### Required work
Print all of the data exactly.

+ + +

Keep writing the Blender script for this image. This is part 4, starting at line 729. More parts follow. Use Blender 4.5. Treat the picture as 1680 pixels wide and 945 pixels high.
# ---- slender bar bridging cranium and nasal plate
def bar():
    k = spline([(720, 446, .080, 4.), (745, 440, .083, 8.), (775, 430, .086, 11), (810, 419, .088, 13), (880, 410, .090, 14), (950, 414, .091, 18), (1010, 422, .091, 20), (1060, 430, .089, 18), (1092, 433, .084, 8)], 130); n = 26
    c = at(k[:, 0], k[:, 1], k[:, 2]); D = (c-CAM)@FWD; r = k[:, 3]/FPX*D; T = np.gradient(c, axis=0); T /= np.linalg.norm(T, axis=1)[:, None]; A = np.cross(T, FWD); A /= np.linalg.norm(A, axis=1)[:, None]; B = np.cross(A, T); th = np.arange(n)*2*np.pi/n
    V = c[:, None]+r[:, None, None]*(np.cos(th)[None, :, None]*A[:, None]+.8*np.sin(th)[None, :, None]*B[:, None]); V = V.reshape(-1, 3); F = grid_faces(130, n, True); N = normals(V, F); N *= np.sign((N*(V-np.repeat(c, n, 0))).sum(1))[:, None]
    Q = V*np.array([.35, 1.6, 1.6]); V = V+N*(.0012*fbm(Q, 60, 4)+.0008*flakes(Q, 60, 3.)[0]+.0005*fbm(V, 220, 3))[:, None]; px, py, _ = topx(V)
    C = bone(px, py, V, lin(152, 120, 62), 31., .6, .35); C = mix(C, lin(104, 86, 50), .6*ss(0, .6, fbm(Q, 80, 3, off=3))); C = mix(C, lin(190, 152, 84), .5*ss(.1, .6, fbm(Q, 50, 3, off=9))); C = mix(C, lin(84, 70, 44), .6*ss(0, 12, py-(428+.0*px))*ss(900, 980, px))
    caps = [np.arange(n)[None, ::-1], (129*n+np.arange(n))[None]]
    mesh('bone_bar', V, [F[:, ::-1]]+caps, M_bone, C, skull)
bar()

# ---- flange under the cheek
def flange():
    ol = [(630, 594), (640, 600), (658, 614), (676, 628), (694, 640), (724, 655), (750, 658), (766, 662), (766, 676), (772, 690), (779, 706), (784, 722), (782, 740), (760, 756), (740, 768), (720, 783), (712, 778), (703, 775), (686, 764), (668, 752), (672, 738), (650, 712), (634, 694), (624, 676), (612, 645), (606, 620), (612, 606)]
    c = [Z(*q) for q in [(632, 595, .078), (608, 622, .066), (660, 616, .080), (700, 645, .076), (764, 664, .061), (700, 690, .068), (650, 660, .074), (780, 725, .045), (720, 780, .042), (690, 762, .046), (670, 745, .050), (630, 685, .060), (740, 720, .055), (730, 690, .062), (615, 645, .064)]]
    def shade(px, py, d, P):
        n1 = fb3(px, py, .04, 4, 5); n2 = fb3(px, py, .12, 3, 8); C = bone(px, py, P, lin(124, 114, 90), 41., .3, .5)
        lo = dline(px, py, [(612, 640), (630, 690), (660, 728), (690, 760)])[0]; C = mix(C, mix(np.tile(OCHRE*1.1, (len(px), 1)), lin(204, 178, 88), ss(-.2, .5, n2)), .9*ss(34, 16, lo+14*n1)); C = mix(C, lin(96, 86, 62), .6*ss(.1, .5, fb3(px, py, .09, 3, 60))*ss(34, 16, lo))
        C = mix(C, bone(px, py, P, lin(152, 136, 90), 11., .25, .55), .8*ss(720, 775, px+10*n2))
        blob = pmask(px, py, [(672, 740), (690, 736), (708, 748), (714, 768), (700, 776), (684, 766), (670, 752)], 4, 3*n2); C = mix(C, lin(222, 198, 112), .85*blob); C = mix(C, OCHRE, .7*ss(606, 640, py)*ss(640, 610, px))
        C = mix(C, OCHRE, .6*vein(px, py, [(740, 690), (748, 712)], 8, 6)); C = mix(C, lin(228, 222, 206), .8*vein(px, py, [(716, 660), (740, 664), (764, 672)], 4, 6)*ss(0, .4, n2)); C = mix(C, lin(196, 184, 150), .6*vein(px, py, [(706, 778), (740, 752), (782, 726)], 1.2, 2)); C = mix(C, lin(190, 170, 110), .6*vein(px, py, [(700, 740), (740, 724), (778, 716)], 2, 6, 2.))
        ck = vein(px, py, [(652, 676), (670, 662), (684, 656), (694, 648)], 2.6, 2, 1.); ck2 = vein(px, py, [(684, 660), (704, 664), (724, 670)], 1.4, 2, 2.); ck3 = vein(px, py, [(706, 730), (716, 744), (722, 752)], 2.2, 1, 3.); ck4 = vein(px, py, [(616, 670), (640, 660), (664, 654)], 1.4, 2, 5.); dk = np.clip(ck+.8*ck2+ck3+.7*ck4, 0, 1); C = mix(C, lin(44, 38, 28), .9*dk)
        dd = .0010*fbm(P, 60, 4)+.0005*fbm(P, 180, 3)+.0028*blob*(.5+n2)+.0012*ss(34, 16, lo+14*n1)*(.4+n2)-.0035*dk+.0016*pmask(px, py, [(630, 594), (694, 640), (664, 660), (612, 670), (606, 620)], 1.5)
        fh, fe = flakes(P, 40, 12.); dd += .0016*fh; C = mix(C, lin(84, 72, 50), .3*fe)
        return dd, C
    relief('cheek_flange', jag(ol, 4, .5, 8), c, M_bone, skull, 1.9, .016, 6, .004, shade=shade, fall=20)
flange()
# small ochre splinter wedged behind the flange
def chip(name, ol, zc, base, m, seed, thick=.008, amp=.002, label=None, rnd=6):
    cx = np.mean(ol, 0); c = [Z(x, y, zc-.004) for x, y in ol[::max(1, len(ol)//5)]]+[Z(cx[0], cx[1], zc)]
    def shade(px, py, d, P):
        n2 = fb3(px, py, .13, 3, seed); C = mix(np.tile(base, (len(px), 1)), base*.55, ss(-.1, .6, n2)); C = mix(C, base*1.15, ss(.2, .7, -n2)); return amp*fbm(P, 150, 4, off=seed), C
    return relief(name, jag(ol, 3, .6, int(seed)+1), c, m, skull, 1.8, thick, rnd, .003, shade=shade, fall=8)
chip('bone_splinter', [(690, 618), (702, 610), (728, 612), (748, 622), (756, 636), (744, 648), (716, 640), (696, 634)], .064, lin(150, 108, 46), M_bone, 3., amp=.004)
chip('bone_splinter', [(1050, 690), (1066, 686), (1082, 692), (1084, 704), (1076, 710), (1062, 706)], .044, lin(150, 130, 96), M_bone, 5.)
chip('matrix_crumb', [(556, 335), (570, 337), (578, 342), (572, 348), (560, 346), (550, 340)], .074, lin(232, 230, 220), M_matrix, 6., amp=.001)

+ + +

### Answer to the exercise
Keep writing the Blender script for this image. This is part 4, starting at line 729. More parts follow. Use Blender 4.5. Treat the picture as 1680 pixels wide and 945 pixels high.
# ---- slender bar bridging cranium and nasal plate
def bar():
    k = spline([(720, 446, .080, 4.), (745, 440, .083, 8.), (775, 430, .086, 11), (810, 419, .088, 13), (880, 410, .090, 14), (950, 414, .091, 18), (1010, 422, .091, 20), (1060, 430, .089, 18), (1092, 433, .084, 8)], 130); n = 26
    c = at(k[:, 0], k[:, 1], k[:, 2]); D = (c-CAM)@FWD; r = k[:, 3]/FPX*D; T = np.gradient(c, axis=0); T /= np.linalg.norm(T, axis=1)[:, None]; A = np.cross(T, FWD); A /= np.linalg.norm(A, axis=1)[:, None]; B = np.cross(A, T); th = np.arange(n)*2*np.pi/n
    V = c[:, None]+r[:, None, None]*(np.cos(th)[None, :, None]*A[:, None]+.8*np.sin(th)[None, :, None]*B[:, None]); V = V.reshape(-1, 3); F = grid_faces(130, n, True); N = normals(V, F); N *= np.sign((N*(V-np.repeat(c, n, 0))).sum(1))[:, None]
    Q = V*np.array([.35, 1.6, 1.6]); V = V+N*(.0012*fbm(Q, 60, 4)+.0008*flakes(Q, 60, 3.)[0]+.0005*fbm(V, 220, 3))[:, None]; px, py, _ = topx(V)
    C = bone(px, py, V, lin(152, 120, 62), 31., .6, .35); C = mix(C, lin(104, 86, 50), .6*ss(0, .6, fbm(Q, 80, 3, off=3))); C = mix(C, lin(190, 152, 84), .5*ss(.1, .6, fbm(Q, 50, 3, off=9))); C = mix(C, lin(84, 70, 44), .6*ss(0, 12, py-(428+.0*px))*ss(900, 980, px))
    caps = [np.arange(n)[None, ::-1], (129*n+np.arange(n))[None]]
    mesh('bone_bar', V, [F[:, ::-1]]+caps, M_bone, C, skull)
bar()

# ---- flange under the cheek
def flange():
    ol = [(630, 594), (640, 600), (658, 614), (676, 628), (694, 640), (724, 655), (750, 658), (766, 662), (766, 676), (772, 690), (779, 706), (784, 722), (782, 740), (760, 756), (740, 768), (720, 783), (712, 778), (703, 775), (686, 764), (668, 752), (672, 738), (650, 712), (634, 694), (624, 676), (612, 645), (606, 620), (612, 606)]
    c = [Z(*q) for q in [(632, 595, .078), (608, 622, .066), (660, 616, .080), (700, 645, .076), (764, 664, .061), (700, 690, .068), (650, 660, .074), (780, 725, .045), (720, 780, .042), (690, 762, .046), (670, 745, .050), (630, 685, .060), (740, 720, .055), (730, 690, .062), (615, 645, .064)]]
    def shade(px, py, d, P):
        n1 = fb3(px, py, .04, 4, 5); n2 = fb3(px, py, .12, 3, 8); C = bone(px, py, P, lin(124, 114, 90), 41., .3, .5)
        lo = dline(px, py, [(612, 640), (630, 690), (660, 728), (690, 760)])[0]; C = mix(C, mix(np.tile(OCHRE*1.1, (len(px), 1)), lin(204, 178, 88), ss(-.2, .5, n2)), .9*ss(34, 16, lo+14*n1)); C = mix(C, lin(96, 86, 62), .6*ss(.1, .5, fb3(px, py, .09, 3, 60))*ss(34, 16, lo))
        C = mix(C, bone(px, py, P, lin(152, 136, 90), 11., .25, .55), .8*ss(720, 775, px+10*n2))
        blob = pmask(px, py, [(672, 740), (690, 736), (708, 748), (714, 768), (700, 776), (684, 766), (670, 752)], 4, 3*n2); C = mix(C, lin(222, 198, 112), .85*blob); C = mix(C, OCHRE, .7*ss(606, 640, py)*ss(640, 610, px))
        C = mix(C, OCHRE, .6*vein(px, py, [(740, 690), (748, 712)], 8, 6)); C = mix(C, lin(228, 222, 206), .8*vein(px, py, [(716, 660), (740, 664), (764, 672)], 4, 6)*ss(0, .4, n2)); C = mix(C, lin(196, 184, 150), .6*vein(px, py, [(706, 778), (740, 752), (782, 726)], 1.2, 2)); C = mix(C, lin(190, 170, 110), .6*vein(px, py, [(700, 740), (740, 724), (778, 716)], 2, 6, 2.))
        ck = vein(px, py, [(652, 676), (670, 662), (684, 656), (694, 648)], 2.6, 2, 1.); ck2 = vein(px, py, [(684, 660), (704, 664), (724, 670)], 1.4, 2, 2.); ck3 = vein(px, py, [(706, 730), (716, 744), (722, 752)], 2.2, 1, 3.); ck4 = vein(px, py, [(616, 670), (640, 660), (664, 654)], 1.4, 2, 5.); dk = np.clip(ck+.8*ck2+ck3+.7*ck4, 0, 1); C = mix(C, lin(44, 38, 28), .9*dk)
        dd = .0010*fbm(P, 60, 4)+.0005*fbm(P, 180, 3)+.0028*blob*(.5+n2)+.0012*ss(34, 16, lo+14*n1)*(.4+n2)-.0035*dk+.0016*pmask(px, py, [(630, 594), (694, 640), (664, 660), (612, 670), (606, 620)], 1.5)
        fh, fe = flakes(P, 40, 12.); dd += .0016*fh; C = mix(C, lin(84, 72, 50), .3*fe)
        return dd, C
    relief('cheek_flange', jag(ol, 4, .5, 8), c, M_bone, skull, 1.9, .016, 6, .004, shade=shade, fall=20)
flange()
# small ochre splinter wedged behind the flange
def chip(name, ol, zc, base, m, seed, thick=.008, amp=.002, label=None, rnd=6):
    cx = np.mean(ol, 0); c = [Z(x, y, zc-.004) for x, y in ol[::max(1, len(ol)//5)]]+[Z(cx[0], cx[1], zc)]
    def shade(px, py, d, P):
        n2 = fb3(px, py, .13, 3, seed); C = mix(np.tile(base, (len(px), 1)), base*.55, ss(-.1, .6, n2)); C = mix(C, base*1.15, ss(.2, .7, -n2)); return amp*fbm(P, 150, 4, off=seed), C
    return relief(name, jag(ol, 3, .6, int(seed)+1), c, m, skull, 1.8, thick, rnd, .003, shade=shade, fall=8)
chip('bone_splinter', [(690, 618), (702, 610), (728, 612), (748, 622), (756, 636), (744, 648), (716, 640), (696, 634)], .064, lin(150, 108, 46), M_bone, 3., amp=.004)
chip('bone_splinter', [(1050, 690), (1066, 686), (1082, 692), (1084, 704), (1076, 710), (1062, 706)], .044, lin(150, 130, 96), M_bone, 5.)
chip('matrix_crumb', [(556, 335), (570, 337), (578, 342), (572, 348), (560, 346), (550, 340)], .074, lin(232, 230, 220), M_matrix, 6., amp=.001)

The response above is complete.